Exercise task
Extract every line that contains the word "pixels".
─── Excerpted data
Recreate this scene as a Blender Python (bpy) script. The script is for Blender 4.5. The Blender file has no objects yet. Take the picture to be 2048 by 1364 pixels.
──────
─── Excerpted data
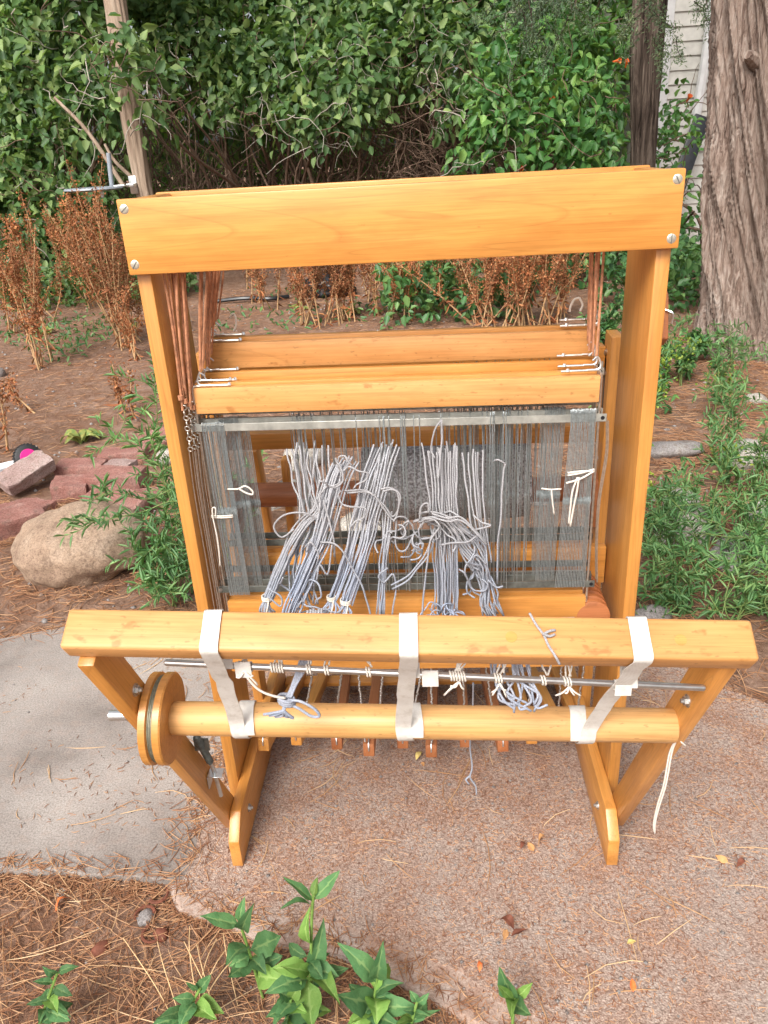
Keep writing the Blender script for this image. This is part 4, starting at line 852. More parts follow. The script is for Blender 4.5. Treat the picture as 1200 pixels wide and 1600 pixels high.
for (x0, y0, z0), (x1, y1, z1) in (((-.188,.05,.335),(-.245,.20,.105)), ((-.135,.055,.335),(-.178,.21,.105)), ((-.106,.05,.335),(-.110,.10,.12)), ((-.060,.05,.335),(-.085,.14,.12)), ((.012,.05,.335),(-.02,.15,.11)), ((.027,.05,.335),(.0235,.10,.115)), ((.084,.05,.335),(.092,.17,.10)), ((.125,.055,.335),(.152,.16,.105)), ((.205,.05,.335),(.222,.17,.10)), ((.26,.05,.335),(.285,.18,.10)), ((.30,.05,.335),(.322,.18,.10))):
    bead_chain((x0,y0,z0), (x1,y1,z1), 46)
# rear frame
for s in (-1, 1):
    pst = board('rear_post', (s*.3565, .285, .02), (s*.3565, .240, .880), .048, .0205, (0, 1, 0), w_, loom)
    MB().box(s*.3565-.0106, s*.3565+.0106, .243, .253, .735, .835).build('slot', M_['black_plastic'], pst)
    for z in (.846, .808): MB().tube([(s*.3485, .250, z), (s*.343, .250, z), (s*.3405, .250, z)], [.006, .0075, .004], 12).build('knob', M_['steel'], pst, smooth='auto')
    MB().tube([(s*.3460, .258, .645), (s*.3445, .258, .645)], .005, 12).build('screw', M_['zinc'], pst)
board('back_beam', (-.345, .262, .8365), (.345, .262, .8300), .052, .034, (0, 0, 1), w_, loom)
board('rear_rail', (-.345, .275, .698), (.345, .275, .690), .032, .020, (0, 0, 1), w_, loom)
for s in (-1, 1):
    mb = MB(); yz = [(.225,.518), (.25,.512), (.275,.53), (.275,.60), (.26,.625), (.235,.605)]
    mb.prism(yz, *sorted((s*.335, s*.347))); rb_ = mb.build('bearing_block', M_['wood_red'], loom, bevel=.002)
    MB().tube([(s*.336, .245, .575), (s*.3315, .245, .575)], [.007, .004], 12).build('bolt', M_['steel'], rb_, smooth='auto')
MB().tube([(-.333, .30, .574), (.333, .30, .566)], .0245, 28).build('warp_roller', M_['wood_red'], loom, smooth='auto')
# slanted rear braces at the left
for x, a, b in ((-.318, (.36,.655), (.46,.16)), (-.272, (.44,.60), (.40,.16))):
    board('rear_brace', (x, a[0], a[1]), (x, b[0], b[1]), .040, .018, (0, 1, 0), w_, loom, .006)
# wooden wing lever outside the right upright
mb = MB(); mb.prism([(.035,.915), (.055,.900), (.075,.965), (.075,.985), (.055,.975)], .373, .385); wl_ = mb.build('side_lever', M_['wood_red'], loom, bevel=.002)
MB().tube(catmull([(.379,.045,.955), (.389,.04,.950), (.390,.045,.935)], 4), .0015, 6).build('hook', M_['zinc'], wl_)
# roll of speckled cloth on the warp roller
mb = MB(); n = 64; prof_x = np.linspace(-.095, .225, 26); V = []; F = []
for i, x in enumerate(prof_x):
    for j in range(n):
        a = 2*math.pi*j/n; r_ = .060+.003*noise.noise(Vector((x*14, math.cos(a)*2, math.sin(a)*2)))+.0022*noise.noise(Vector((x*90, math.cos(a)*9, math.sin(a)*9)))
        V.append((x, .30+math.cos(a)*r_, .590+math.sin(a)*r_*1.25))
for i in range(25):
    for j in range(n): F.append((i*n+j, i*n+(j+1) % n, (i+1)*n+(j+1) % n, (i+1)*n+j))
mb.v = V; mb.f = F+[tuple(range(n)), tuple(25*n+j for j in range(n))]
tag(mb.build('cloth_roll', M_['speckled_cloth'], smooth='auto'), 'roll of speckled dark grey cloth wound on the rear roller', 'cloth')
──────
─── Excerpted data
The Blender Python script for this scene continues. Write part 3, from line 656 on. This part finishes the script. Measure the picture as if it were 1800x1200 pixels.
──────
Response below
Recreate this scene as a Blender Python (bpy) script. The script is for Blender 4.5. The Blender file has no objects yet. Take the picture to be 2048 by 1364 pixels.
Keep writing the Blender script for this image. This is part 4, starting at line 852. More parts follow. The script is for Blender 4.5. Treat the picture as 1200 pixels wide and 1600 pixels high.
The Blender Python script for this scene continues. Write part 3, from line 656 on. This part finishes the script. Measure the picture as if it were 1800x1200 pixels.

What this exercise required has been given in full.